浜松町二丁目地区第一種市街地再開発事業鹿島建設株式会社ホームページより)というプロジェクトにて、浜松町二丁目地区(浜松町二丁目C地区/浜松町二丁目4地区C街区)でも、再開発が始動しています。具体的には、約0.7ヘクタールの区域を対象に、地上47階建て・地下3階、高さ約190メートル、延床面積約74,170平米の複合施設を建設する計画で、用途は住宅約400戸やオフィスをはじめ、文化芸術ホールなども整備される見通しです。

東京都は、2017年1月に都市計画決定を告示。2018年11月に「浜松町二丁目地区市街地再開発組合」の設立を認可しました。権利変換計画認可を経て、2020年1月に着工しています。また竣工は2026年3月の予定です。

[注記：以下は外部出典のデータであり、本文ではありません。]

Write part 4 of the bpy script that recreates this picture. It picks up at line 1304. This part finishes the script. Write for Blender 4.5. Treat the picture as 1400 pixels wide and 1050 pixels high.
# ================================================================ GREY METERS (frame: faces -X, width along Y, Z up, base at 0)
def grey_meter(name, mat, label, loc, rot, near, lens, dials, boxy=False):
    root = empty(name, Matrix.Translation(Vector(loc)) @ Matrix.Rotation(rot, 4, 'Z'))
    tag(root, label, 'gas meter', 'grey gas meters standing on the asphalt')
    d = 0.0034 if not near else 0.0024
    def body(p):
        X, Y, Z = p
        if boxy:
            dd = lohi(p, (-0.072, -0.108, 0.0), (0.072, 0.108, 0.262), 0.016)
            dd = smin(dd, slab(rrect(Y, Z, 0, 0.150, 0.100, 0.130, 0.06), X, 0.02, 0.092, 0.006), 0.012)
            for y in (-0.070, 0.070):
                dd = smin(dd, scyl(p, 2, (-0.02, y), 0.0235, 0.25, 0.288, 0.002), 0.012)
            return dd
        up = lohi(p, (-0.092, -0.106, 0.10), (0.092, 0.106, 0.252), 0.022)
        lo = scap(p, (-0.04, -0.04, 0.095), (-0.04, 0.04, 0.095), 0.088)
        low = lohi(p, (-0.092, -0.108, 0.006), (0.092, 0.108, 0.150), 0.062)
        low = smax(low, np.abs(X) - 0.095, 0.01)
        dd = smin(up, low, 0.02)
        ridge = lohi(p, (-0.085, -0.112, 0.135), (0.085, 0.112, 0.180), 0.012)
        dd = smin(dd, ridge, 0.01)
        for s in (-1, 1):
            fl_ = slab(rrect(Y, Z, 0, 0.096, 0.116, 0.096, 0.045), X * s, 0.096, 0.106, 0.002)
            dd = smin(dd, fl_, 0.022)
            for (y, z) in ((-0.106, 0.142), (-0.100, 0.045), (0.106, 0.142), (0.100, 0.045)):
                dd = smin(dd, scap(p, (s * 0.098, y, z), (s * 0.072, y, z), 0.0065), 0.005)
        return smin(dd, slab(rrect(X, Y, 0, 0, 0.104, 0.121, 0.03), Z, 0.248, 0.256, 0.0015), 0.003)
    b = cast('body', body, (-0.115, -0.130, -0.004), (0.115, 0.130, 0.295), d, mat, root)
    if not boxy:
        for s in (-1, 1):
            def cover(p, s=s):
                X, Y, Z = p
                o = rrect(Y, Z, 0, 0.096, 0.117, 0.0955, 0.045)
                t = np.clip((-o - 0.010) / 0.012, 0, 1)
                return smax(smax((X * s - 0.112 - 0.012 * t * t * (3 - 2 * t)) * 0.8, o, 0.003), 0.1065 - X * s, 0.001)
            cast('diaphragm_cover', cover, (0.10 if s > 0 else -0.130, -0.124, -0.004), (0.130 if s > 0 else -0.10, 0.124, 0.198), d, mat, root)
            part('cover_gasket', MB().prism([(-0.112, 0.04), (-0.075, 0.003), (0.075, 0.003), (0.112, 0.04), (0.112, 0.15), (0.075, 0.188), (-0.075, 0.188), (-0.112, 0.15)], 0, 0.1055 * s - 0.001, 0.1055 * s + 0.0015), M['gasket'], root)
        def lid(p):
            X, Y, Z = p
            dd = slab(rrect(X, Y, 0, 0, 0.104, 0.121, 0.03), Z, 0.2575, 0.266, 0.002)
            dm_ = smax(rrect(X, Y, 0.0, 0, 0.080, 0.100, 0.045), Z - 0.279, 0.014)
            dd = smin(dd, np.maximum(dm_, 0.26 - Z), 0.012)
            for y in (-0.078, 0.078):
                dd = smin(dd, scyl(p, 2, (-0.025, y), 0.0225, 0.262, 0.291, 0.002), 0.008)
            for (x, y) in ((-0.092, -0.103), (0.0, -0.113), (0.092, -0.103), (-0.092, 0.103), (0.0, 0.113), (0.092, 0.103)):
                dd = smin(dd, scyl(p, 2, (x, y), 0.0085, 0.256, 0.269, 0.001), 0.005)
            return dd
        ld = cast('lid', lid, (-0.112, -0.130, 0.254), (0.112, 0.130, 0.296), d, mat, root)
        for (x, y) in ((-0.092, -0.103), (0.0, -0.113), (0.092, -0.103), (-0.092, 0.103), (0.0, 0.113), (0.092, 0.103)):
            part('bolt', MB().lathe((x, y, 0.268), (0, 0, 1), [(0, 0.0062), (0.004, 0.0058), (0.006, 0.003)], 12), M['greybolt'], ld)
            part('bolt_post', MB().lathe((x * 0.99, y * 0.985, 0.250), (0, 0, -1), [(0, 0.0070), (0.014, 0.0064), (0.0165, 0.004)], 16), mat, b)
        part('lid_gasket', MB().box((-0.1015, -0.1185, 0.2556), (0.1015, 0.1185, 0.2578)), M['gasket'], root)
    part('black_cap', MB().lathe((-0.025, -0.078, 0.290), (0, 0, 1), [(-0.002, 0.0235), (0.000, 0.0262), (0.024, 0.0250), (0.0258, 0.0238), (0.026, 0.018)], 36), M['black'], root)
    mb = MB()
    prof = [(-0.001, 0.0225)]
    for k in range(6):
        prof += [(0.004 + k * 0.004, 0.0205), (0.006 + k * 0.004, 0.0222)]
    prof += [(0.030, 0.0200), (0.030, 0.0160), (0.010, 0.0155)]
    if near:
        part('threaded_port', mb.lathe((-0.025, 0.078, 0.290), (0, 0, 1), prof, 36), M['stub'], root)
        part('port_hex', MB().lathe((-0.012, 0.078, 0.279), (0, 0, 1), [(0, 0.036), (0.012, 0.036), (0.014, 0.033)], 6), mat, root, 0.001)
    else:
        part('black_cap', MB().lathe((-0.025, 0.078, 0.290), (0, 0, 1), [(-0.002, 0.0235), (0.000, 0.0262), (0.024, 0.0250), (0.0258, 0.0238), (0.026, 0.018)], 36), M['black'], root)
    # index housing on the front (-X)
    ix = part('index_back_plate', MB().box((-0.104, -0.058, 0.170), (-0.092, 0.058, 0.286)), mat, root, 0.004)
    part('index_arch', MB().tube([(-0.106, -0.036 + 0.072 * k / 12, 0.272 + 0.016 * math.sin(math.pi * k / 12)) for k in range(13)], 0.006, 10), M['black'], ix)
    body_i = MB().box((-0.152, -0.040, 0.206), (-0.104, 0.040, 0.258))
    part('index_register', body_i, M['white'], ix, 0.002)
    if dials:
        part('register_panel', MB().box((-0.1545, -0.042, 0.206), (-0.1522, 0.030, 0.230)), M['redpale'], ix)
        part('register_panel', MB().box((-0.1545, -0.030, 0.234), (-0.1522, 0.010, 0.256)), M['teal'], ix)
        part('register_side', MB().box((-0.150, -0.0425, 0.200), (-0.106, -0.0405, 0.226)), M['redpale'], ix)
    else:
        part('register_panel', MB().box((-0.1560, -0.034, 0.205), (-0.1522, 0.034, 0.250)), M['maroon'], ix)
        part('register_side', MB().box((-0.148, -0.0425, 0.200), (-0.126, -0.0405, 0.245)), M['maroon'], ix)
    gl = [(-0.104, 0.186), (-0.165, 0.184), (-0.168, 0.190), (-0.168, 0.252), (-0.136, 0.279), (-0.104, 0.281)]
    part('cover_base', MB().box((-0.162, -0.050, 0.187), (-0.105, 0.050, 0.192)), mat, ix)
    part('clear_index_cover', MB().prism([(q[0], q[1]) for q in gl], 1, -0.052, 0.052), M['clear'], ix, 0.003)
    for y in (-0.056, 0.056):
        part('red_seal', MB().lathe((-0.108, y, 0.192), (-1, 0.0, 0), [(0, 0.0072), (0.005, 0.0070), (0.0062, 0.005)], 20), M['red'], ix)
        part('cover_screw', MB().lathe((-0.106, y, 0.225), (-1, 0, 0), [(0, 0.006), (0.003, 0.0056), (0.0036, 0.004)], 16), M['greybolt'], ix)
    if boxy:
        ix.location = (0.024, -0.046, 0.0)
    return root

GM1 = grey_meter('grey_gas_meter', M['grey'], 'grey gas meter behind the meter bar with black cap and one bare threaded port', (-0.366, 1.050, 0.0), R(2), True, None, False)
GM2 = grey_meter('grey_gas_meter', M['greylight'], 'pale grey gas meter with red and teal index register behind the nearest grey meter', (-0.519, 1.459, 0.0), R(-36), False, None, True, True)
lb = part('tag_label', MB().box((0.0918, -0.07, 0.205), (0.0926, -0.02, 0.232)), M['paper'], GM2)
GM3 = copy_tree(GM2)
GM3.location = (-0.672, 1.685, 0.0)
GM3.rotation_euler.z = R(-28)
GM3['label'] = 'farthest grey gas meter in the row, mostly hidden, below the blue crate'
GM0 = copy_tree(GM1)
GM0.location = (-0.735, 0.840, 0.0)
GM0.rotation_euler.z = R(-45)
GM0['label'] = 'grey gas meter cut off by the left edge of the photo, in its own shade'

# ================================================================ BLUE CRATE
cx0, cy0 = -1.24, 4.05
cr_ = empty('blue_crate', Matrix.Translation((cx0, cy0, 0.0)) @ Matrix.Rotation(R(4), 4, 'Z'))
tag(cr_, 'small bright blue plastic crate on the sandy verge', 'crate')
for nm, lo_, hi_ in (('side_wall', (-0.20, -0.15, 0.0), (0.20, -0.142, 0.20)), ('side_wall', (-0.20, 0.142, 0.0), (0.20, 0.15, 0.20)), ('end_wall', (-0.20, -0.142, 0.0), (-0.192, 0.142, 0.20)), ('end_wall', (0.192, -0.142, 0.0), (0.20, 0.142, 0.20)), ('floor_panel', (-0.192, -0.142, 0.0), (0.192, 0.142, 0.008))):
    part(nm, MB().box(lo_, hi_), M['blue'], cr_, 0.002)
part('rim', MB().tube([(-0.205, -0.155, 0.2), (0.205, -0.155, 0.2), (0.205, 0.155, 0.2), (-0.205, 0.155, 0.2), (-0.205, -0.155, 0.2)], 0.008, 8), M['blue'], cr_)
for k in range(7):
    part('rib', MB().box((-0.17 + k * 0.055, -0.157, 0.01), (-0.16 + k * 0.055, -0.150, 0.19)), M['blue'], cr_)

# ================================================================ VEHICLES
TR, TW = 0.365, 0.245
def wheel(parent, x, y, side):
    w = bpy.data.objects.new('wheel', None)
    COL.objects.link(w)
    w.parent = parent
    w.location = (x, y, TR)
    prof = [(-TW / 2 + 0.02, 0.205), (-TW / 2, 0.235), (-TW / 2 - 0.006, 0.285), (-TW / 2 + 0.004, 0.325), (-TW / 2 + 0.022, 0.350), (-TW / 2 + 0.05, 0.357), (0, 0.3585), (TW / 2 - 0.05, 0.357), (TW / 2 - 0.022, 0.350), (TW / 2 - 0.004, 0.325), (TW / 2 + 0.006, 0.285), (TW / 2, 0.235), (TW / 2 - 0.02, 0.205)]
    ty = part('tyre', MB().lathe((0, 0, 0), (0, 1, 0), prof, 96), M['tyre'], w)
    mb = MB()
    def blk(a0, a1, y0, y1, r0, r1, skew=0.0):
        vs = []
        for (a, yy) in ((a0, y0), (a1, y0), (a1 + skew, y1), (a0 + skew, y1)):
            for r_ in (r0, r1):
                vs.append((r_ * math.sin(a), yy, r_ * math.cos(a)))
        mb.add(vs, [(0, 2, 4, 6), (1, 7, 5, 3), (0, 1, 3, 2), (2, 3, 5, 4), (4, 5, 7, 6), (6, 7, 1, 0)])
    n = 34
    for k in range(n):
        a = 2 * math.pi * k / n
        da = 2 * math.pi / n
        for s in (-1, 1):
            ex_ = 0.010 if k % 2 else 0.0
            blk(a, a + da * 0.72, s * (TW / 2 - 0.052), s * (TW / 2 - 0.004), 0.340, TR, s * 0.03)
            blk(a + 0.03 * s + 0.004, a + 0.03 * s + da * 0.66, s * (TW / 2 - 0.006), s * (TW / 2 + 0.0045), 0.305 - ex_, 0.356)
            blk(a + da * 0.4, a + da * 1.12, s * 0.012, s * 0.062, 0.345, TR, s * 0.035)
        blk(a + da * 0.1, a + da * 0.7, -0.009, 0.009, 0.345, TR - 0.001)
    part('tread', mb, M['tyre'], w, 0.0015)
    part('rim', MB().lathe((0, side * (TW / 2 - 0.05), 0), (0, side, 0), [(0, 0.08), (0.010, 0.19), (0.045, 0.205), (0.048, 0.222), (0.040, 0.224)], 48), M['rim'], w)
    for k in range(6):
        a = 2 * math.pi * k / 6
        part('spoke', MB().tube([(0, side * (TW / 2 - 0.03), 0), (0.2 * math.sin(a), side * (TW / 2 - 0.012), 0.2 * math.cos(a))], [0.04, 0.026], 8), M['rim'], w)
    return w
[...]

6. 浜松町一丁目地区、竹芝エリアでも再開発が相次ぐ

最後に、浜松町一丁目地区および竹芝エリアの再開発にもふれておきましょう。浜松町一丁目地区では、浜松町一丁目地区市街地再開発事業により、地上37階建て・地下1階、住宅戸数563戸のタワーマンションパークコート浜離宮 ザ タワーが2019年初頭に完成しています。加えて冒頭に触れたように、浜松町駅東側・竹芝エリアで再開発案件が相次いでいることも見逃せません。

さらには虎ノ門エリアの再開発、築地市場跡地の再開発、田町駅周辺の再開発、新駅「高輪ゲートウェイ」開業後の駅周辺再開発など、隣接エリアとの間における相乗効果も期待され、浜松町エリアはさらなる発展を遂げようとしています。再開発状況を中心に、これからもその動向から目が離せません。